Data provided:
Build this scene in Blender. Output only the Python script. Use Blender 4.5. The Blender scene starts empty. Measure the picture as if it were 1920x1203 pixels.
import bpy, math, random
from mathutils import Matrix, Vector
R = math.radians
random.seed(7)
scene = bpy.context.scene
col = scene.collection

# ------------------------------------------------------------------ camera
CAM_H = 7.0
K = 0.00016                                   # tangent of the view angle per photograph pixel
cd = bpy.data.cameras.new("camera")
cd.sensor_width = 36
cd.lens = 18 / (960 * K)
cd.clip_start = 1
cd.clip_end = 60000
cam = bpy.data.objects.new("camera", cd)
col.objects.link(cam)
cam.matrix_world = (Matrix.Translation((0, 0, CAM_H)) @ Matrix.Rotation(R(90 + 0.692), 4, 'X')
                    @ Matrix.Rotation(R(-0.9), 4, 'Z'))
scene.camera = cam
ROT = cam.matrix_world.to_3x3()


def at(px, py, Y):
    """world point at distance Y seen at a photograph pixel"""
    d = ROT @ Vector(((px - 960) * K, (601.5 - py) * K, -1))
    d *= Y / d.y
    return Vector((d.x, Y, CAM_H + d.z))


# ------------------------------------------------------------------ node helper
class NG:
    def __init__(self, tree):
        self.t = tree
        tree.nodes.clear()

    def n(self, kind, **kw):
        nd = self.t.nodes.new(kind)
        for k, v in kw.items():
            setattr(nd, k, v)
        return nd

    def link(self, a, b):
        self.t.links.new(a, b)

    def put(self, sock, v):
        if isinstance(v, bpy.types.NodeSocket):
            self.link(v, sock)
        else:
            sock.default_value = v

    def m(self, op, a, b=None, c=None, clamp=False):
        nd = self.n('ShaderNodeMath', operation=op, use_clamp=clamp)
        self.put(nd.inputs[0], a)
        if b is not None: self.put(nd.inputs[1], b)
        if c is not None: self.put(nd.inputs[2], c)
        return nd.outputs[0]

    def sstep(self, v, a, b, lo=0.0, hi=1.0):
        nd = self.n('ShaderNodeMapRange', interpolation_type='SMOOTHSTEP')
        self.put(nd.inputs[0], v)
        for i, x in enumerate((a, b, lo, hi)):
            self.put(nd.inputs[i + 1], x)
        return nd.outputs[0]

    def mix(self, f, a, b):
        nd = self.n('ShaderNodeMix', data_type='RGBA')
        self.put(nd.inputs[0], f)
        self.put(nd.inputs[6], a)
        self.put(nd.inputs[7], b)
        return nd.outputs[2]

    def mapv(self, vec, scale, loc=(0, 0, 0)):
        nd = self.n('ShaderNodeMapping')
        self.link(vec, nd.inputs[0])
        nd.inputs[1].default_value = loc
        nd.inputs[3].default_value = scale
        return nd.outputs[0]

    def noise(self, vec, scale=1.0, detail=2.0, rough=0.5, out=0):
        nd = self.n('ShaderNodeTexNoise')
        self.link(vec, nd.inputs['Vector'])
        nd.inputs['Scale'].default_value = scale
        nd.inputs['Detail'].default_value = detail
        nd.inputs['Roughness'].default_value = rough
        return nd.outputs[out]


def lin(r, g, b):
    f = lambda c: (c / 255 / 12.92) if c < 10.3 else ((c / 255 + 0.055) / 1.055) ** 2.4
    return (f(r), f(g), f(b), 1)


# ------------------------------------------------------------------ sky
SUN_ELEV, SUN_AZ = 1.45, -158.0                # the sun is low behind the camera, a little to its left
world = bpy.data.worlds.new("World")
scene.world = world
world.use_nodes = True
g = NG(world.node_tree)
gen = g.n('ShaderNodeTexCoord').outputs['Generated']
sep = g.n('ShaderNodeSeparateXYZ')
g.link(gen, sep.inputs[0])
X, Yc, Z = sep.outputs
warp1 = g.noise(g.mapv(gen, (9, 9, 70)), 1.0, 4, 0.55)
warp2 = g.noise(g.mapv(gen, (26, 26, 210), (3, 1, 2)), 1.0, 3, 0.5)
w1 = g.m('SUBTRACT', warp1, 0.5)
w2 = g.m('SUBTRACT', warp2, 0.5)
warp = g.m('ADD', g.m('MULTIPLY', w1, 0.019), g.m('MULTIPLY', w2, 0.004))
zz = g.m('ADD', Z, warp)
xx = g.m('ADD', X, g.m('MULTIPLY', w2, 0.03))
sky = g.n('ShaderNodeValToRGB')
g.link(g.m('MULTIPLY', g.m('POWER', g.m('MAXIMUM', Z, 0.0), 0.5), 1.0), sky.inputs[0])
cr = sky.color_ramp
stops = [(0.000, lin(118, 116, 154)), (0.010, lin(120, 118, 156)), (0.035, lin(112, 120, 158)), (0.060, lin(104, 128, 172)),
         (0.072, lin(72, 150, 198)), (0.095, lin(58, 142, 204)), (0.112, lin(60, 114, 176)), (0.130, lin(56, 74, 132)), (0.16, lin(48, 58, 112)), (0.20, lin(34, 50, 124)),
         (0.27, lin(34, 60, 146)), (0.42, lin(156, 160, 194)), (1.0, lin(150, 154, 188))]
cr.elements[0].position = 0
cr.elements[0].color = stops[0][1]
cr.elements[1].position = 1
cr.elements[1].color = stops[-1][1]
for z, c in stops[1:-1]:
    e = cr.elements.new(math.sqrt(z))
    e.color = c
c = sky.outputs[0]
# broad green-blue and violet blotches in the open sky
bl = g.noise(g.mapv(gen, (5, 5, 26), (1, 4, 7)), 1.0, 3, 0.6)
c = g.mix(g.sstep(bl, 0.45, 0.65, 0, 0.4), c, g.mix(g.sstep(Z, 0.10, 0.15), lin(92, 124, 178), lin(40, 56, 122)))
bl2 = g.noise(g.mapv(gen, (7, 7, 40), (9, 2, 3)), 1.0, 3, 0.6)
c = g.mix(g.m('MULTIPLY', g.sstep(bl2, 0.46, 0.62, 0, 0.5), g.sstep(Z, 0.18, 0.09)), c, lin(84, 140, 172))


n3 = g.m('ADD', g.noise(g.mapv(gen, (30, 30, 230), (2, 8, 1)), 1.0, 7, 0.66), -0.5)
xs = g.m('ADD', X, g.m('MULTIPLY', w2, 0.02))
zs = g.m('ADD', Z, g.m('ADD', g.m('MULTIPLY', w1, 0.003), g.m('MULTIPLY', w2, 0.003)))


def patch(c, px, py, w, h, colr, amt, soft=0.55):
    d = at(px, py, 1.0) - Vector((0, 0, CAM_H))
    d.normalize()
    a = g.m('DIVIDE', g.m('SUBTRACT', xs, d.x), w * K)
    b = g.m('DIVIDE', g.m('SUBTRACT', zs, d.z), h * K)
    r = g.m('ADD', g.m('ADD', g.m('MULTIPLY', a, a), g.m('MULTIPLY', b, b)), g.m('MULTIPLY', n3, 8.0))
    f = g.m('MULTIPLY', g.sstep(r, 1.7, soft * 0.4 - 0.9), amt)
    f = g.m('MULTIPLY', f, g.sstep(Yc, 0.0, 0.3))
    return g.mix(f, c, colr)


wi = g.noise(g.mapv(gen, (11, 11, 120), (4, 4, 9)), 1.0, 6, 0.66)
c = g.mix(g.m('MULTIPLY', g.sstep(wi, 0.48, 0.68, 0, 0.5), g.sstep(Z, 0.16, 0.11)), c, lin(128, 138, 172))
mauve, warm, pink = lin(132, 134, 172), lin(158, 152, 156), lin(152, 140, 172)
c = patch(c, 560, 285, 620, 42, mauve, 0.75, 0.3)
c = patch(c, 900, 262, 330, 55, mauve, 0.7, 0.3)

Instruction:
Everything in the listing above should be restated exactly.

Right answer:
Build this scene in Blender. Output only the Python script. Use Blender 4.5. The Blender scene starts empty. Measure the picture as if it were 1920x1203 pixels.
import bpy, math, random
from mathutils import Matrix, Vector
R = math.radians
random.seed(7)
scene = bpy.context.scene
col = scene.collection

# ------------------------------------------------------------------ camera
CAM_H = 7.0
K = 0.00016                                   # tangent of the view angle per photograph pixel
cd = bpy.data.cameras.new("camera")
cd.sensor_width = 36
cd.lens = 18 / (960 * K)
cd.clip_start = 1
cd.clip_end = 60000
cam = bpy.data.objects.new("camera", cd)
col.objects.link(cam)
cam.matrix_world = (Matrix.Translation((0, 0, CAM_H)) @ Matrix.Rotation(R(90 + 0.692), 4, 'X')
                    @ Matrix.Rotation(R(-0.9), 4, 'Z'))
scene.camera = cam
ROT = cam.matrix_world.to_3x3()


def at(px, py, Y):
    """world point at distance Y seen at a photograph pixel"""
    d = ROT @ Vector(((px - 960) * K, (601.5 - py) * K, -1))
    d *= Y / d.y
    return Vector((d.x, Y, CAM_H + d.z))


# ------------------------------------------------------------------ node helper
class NG:
    def __init__(self, tree):
        self.t = tree
        tree.nodes.clear()

    def n(self, kind, **kw):
        nd = self.t.nodes.new(kind)
        for k, v in kw.items():
            setattr(nd, k, v)
        return nd

    def link(self, a, b):
        self.t.links.new(a, b)

    def put(self, sock, v):
        if isinstance(v, bpy.types.NodeSocket):
            self.link(v, sock)
        else:
            sock.default_value = v

    def m(self, op, a, b=None, c=None, clamp=False):
        nd = self.n('ShaderNodeMath', operation=op, use_clamp=clamp)
        self.put(nd.inputs[0], a)
        if b is not None: self.put(nd.inputs[1], b)
        if c is not None: self.put(nd.inputs[2], c)
        return nd.outputs[0]

    def sstep(self, v, a, b, lo=0.0, hi=1.0):
        nd = self.n('ShaderNodeMapRange', interpolation_type='SMOOTHSTEP')
        self.put(nd.inputs[0], v)
        for i, x in enumerate((a, b, lo, hi)):
            self.put(nd.inputs[i + 1], x)
        return nd.outputs[0]

    def mix(self, f, a, b):
        nd = self.n('ShaderNodeMix', data_type='RGBA')
        self.put(nd.inputs[0], f)
        self.put(nd.inputs[6], a)
        self.put(nd.inputs[7], b)
        return nd.outputs[2]

    def mapv(self, vec, scale, loc=(0, 0, 0)):
        nd = self.n('ShaderNodeMapping')
        self.link(vec, nd.inputs[0])
        nd.inputs[1].default_value = loc
        nd.inputs[3].default_value = scale
        return nd.outputs[0]

    def noise(self, vec, scale=1.0, detail=2.0, rough=0.5, out=0):
        nd = self.n('ShaderNodeTexNoise')
        self.link(vec, nd.inputs['Vector'])
        nd.inputs['Scale'].default_value = scale
        nd.inputs['Detail'].default_value = detail
        nd.inputs['Roughness'].default_value = rough
        return nd.outputs[out]


def lin(r, g, b):
    f = lambda c: (c / 255 / 12.92) if c < 10.3 else ((c / 255 + 0.055) / 1.055) ** 2.4
    return (f(r), f(g), f(b), 1)


# ------------------------------------------------------------------ sky
SUN_ELEV, SUN_AZ = 1.45, -158.0                # the sun is low behind the camera, a little to its left
world = bpy.data.worlds.new("World")
scene.world = world
world.use_nodes = True
g = NG(world.node_tree)
gen = g.n('ShaderNodeTexCoord').outputs['Generated']
sep = g.n('ShaderNodeSeparateXYZ')
g.link(gen, sep.inputs[0])
X, Yc, Z = sep.outputs
warp1 = g.noise(g.mapv(gen, (9, 9, 70)), 1.0, 4, 0.55)
warp2 = g.noise(g.mapv(gen, (26, 26, 210), (3, 1, 2)), 1.0, 3, 0.5)
w1 = g.m('SUBTRACT', warp1, 0.5)
w2 = g.m('SUBTRACT', warp2, 0.5)
warp = g.m('ADD', g.m('MULTIPLY', w1, 0.019), g.m('MULTIPLY', w2, 0.004))
zz = g.m('ADD', Z, warp)
xx = g.m('ADD', X, g.m('MULTIPLY', w2, 0.03))
sky = g.n('ShaderNodeValToRGB')
g.link(g.m('MULTIPLY', g.m('POWER', g.m('MAXIMUM', Z, 0.0), 0.5), 1.0), sky.inputs[0])
cr = sky.color_ramp
stops = [(0.000, lin(118, 116, 154)), (0.010, lin(120, 118, 156)), (0.035, lin(112, 120, 158)), (0.060, lin(104, 128, 172)),
         (0.072, lin(72, 150, 198)), (0.095, lin(58, 142, 204)), (0.112, lin(60, 114, 176)), (0.130, lin(56, 74, 132)), (0.16, lin(48, 58, 112)), (0.20, lin(34, 50, 124)),
         (0.27, lin(34, 60, 146)), (0.42, lin(156, 160, 194)), (1.0, lin(150, 154, 188))]
cr.elements[0].position = 0
cr.elements[0].color = stops[0][1]
cr.elements[1].position = 1
cr.elements[1].color = stops[-1][1]
for z, c in stops[1:-1]:
    e = cr.elements.new(math.sqrt(z))
    e.color = c
c = sky.outputs[0]
# broad green-blue and violet blotches in the open sky
bl = g.noise(g.mapv(gen, (5, 5, 26), (1, 4, 7)), 1.0, 3, 0.6)
c = g.mix(g.sstep(bl, 0.45, 0.65, 0, 0.4), c, g.mix(g.sstep(Z, 0.10, 0.15), lin(92, 124, 178), lin(40, 56, 122)))
bl2 = g.noise(g.mapv(gen, (7, 7, 40), (9, 2, 3)), 1.0, 3, 0.6)
c = g.mix(g.m('MULTIPLY', g.sstep(bl2, 0.46, 0.62, 0, 0.5), g.sstep(Z, 0.18, 0.09)), c, lin(84, 140, 172))


n3 = g.m('ADD', g.noise(g.mapv(gen, (30, 30, 230), (2, 8, 1)), 1.0, 7, 0.66), -0.5)
xs = g.m('ADD', X, g.m('MULTIPLY', w2, 0.02))
zs = g.m('ADD', Z, g.m('ADD', g.m('MULTIPLY', w1, 0.003), g.m('MULTIPLY', w2, 0.003)))


def patch(c, px, py, w, h, colr, amt, soft=0.55):
    d = at(px, py, 1.0) - Vector((0, 0, CAM_H))
    d.normalize()
    a = g.m('DIVIDE', g.m('SUBTRACT', xs, d.x), w * K)
    b = g.m('DIVIDE', g.m('SUBTRACT', zs, d.z), h * K)
    r = g.m('ADD', g.m('ADD', g.m('MULTIPLY', a, a), g.m('MULTIPLY', b, b)), g.m('MULTIPLY', n3, 8.0))
    f = g.m('MULTIPLY', g.sstep(r, 1.7, soft * 0.4 - 0.9), amt)
    f = g.m('MULTIPLY', f, g.sstep(Yc, 0.0, 0.3))
    return g.mix(f, c, colr)


wi = g.noise(g.mapv(gen, (11, 11, 120), (4, 4, 9)), 1.0, 6, 0.66)
c = g.mix(g.m('MULTIPLY', g.sstep(wi, 0.48, 0.68, 0, 0.5), g.sstep(Z, 0.16, 0.11)), c, lin(128, 138, 172))
mauve, warm, pink = lin(132, 134, 172), lin(158, 152, 156), lin(152, 140, 172)
c = patch(c, 560, 285, 620, 42, mauve, 0.75, 0.3)
c = patch(c, 900, 262, 330, 55, mauve, 0.7, 0.3)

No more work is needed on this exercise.